The basis of the Enhydra Community Process, and the way it is organized, is its voting procedures. All issues should be decided through community interaction, and voting provides this interaction in a visible way. It also provides a merit-based reward system, allowing contributors to gain heightened status and honors within the community, as well as to allow proven community members to help in decision making.

Voting Procedures
All community members are encouraged to participate in decisions, but those that have committer status in the working group make the decision itself. In other words, the project is a "Minimum Threshold Meritocracy". Any community member may vote on any issue or action item. However, the only binding votes are those cast by a committer. If the vote is about a change to the source code or documentation and the primary author is a developer (community member) and not a committer, the primary author of what is being changed may also cast a binding vote on that issue.

The act of voting carries certain obligations. Voting members are not only stating their opinion, they are also agreeing to help do the work. Each vote can be made in one of three flavors:

+1 "Yes," "Agree," or "the action should be performed." On functionality issues, this is only binding if the voter has tested the action on their own system(s).
+/-0 "Abstain," which is equivalent to "no opinion." An abstention may have detrimental effects if too many people abstain.
-1 "No." On issues where consensus is required, this vote counts as a veto. All vetoes must contain an explanation of why the veto is appropriate. Vetoes with no explanation are void. No veto can be overruled once it has been cast; a new vote would have to be taken. If you disagree with the veto, you should lobby the person who cast the veto. Voters intending to veto an action item should make their opinions known to the group immediately so that the problem can be remedied as early as possible.

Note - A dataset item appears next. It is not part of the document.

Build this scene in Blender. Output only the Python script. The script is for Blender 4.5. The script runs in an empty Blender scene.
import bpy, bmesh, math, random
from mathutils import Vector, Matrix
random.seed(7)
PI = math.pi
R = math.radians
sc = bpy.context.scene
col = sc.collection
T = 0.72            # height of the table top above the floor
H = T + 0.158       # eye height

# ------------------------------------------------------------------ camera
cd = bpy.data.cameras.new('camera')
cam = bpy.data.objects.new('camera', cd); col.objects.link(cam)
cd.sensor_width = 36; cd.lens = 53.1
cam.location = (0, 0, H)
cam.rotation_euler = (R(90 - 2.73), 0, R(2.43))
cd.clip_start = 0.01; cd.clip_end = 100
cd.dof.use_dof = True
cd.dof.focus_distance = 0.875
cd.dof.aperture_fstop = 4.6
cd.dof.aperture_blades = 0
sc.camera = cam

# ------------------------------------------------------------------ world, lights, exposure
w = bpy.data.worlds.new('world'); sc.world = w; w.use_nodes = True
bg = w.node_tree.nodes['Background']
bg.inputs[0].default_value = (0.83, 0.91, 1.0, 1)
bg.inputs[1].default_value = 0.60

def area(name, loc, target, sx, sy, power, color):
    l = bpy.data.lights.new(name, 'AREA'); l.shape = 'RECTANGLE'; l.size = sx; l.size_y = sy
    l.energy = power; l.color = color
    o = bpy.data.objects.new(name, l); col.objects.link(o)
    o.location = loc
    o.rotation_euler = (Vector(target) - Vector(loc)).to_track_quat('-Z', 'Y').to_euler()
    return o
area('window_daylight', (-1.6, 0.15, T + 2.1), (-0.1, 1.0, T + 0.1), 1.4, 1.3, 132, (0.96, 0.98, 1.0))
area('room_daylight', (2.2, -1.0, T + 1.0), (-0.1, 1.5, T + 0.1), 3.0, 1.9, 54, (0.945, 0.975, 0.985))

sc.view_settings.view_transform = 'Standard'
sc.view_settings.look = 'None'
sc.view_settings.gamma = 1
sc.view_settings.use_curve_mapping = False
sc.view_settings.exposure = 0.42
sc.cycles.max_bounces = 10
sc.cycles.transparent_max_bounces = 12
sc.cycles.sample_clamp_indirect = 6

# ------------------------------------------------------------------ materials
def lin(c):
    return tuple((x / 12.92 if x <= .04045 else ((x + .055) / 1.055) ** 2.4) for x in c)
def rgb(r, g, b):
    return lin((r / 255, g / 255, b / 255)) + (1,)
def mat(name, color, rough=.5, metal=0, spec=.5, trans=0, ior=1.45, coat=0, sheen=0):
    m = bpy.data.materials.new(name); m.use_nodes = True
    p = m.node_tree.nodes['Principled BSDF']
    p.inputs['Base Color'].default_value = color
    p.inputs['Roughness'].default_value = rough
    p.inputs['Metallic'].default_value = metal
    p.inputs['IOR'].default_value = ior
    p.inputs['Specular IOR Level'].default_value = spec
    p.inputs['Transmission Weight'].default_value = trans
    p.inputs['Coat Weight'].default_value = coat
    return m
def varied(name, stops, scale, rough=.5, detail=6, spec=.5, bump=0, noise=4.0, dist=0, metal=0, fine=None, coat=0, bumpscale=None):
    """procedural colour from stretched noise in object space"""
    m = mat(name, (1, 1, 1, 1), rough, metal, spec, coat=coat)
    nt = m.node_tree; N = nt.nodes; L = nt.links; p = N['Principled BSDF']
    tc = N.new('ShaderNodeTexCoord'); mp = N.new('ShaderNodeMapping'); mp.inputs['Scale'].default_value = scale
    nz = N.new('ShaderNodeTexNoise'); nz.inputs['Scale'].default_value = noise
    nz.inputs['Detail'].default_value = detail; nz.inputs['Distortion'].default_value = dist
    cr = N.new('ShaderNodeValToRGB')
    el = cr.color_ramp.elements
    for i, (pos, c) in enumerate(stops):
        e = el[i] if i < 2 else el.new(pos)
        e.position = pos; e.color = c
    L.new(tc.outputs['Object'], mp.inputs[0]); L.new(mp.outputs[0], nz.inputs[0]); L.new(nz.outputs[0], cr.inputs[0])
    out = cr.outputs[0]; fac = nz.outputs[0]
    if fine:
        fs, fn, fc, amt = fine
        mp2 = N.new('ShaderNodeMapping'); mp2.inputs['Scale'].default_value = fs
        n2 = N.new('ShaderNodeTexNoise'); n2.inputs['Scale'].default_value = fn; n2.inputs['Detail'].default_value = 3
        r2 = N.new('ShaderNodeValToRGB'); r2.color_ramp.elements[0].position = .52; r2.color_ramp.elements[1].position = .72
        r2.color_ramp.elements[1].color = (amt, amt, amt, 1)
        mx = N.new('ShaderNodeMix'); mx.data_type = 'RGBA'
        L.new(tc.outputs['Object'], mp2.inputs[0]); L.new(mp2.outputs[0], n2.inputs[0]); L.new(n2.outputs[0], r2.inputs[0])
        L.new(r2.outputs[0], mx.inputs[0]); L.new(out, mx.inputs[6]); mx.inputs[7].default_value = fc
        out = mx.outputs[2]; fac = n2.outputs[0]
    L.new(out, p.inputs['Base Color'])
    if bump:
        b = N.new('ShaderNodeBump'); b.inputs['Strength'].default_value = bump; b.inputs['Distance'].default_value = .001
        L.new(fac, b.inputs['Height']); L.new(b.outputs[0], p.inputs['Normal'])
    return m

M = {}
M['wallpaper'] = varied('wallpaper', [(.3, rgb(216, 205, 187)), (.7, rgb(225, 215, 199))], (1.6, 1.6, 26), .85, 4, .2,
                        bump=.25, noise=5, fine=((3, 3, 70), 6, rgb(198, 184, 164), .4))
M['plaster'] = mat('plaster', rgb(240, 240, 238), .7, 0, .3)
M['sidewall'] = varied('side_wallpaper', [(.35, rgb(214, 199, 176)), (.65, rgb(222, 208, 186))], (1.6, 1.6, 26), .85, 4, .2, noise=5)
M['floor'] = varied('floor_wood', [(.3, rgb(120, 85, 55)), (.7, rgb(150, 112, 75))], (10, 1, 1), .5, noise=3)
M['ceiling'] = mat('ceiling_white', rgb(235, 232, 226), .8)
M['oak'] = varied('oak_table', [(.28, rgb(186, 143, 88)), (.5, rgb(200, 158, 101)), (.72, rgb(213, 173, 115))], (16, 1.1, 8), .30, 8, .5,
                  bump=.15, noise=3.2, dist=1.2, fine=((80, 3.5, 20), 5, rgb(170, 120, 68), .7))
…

The preference is that a notice of concerns be sent to the mailing list(s) before casting the formal veto; this gives others an opportunity to lobby the vetoing voter, as well as correct any mistaken assumptions that may have been made. It also ensures that a vetoed action is the desired action. Misunderstandings that result in vetoes require significant work to get an issue re-voted on.

Voting Consensus
An action requiring consensus approval must receive at least 3 binding +1 votes and no binding vetoes. An action requiring majority approval must receive at least 3 binding +1 votes and more +1 votes than -1 votes. All other action items are considered to have lazy approval until somebody votes -1, at which point they are decided by either consensus or majority vote, depending on the type of action item.